Wednesday 

Room 1 

17:40 - 18:40 

(UTC±00

Talk (60 min)

Immutable Patterns of System Design; From Monolith to Agentic AI

Technology is changing rapidly and it often feels like the skills you learned just a few years ago are becoming obsolete. From simple, single process apps running on-premises, through the cloud revoloution. From monoliths to microservices. Service oriented architecture to event-driven architecture. And now, we have agentic AI. As someone working on modern software, you've got a lot to think about. But really, how much has actually changed? You still need your software to be reliable, performant and to solve a problem for your users. And regardless of what 'style' of system your building, there are some unchanging patterns that are always going to help you. In this talk, you'll learn all about these unchanging patterns of systems design. This isn't an escoteric talk. This is a talk that is going to give you practical patterns of system design that you can take away and use in your business. Whether your working on a 20 year old monolith, working on the cutting edge of agentic AI, or whatever hype train comes next in software development.
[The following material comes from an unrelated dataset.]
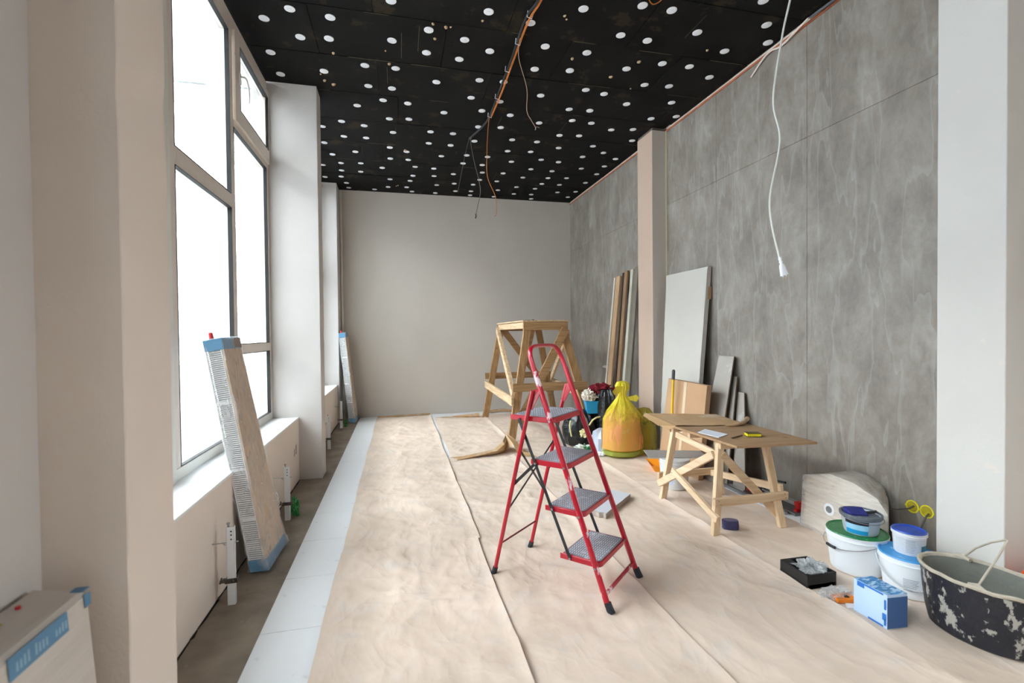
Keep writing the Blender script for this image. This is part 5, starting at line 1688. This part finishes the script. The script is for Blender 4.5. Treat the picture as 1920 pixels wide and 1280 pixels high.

You'll have the skills to ensure your systems are always reliable, performant and solve real problems.

James Eastham

James Eastham is a Serverless Developer Advocate at Datadog and a Microsoft MVP. He has over 10 years of software experience at all layers of the software development process and has spoken at conferences all over the world.

He answered phones in front-line support, administered databases, and built SSIS packages, as well as developed cloud-native backends with serverless technologies. He spent time at AWS working with some of the biggest companies on the planet, migrating workloads from data centers into the cloud and modernizing in the process.

James produces content on YouTube focused on architecting and building applications with serverless technologies using .NET and Rust. He also has a strong interest in and expertise in event-driven architecture and building more loosely coupled systems.